Professor David Obstfeld, a CRITO faculty associate and
a faculty member in the Strategy group at The Paul Merage
School of Business, recently received a $322,000 grant from
the National Science Foundation to study organizational innovation.
Entitled “Brokerage, Social Networks, Knowledge-Based
Innovation,” it is sponsored by the Innovation
and Organizational Change, Sociology, and Law and Social Science
directorates of the NSF.
Professor Obstfeld focuses on how knowledge-intensive social
processes associated with organizational change and innovation
unfold at the microsocial level, and ultimately how they link
to firm adaptation, alliance formation, firm founding, and
strategic advantage at the macrosocial level. His work draws
on economic sociology, knowledge-based organizing, and innovation
literatures to introduce several mechanisms and constructs
involving combinatorial action, knowledge articulation, creative
projects, and collective action that bring new insight to
strategy and organization theory. His research aims to introduce
a new model of organizational action, agency, and leadership.

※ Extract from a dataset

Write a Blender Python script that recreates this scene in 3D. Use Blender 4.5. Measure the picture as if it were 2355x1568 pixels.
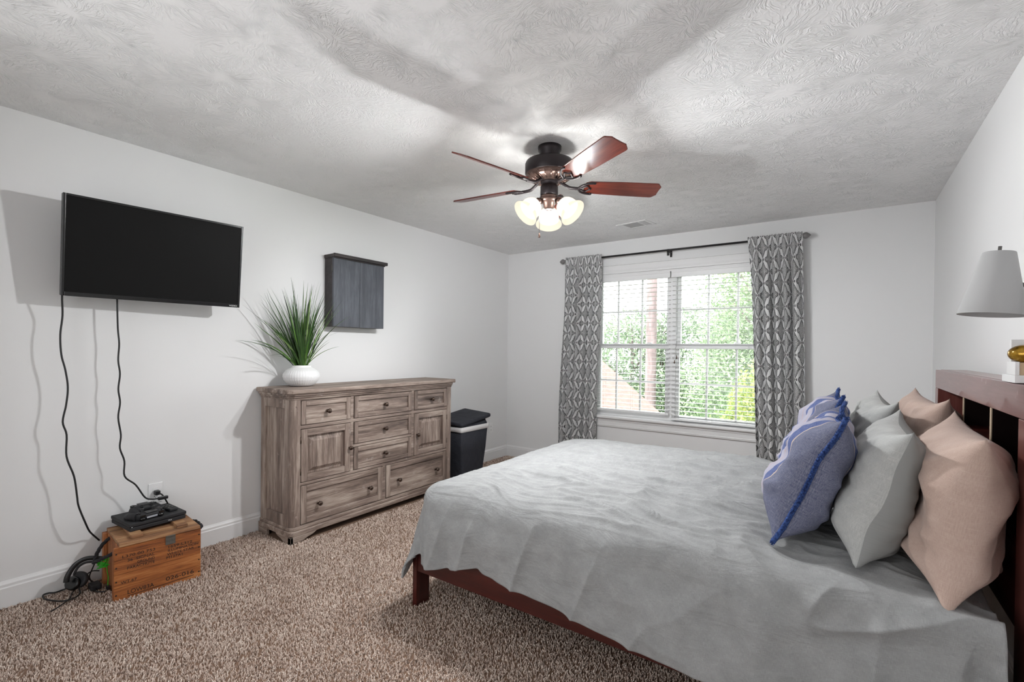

Professor Obstfeld’s NSF grant will investigate how
emergent combinations of social networks, knowledge, and resources
lead to innovation within and across organizations, with special
attention to brokerage activities that facilitate these combinations.
Research in organization theory, strategy, and sociology recognizes
the importance of social combinations to innovation, entrepreneurship,
and firm competitiveness, but we know little about the social
processes and interpersonal skills underlying the creation
of such combinations and how they are fostered on the ground.
Recent studies on global competition suggest that successful
organizations foster collaboration across departmental, firm,
and national boundaries. To be successful in the global economy,
businesses will derive competitive advantage from focusing
on innovation in business models.
The study will explore three key questions: 1) How do social
networks, individual knowledge, and resources combine and
lead to organizational innovation? 2) To what extent does
participation in innovation also lead to promotion within
a firm? 3) How do these relations vary within and across different
firms? Ethnography, comparative case studies, and a two-stage
social network study will be used in multiple organizations
differing in size and product/service offering to answer these
questions. Research findings will advance organizational and
strategy theory as well as identify practices that managers
can use to foster innovation.
Prior to his academic career, he served as Director of Training
and Development at The Federal National Mortgage Association
(Fannie Mae). He is a member of the Academy of Management,
American Sociological Association, and the Institute for Operations
Research and the Management Sciences. He received his Ph.D.
from the University of Michigan’s Ross School of Business.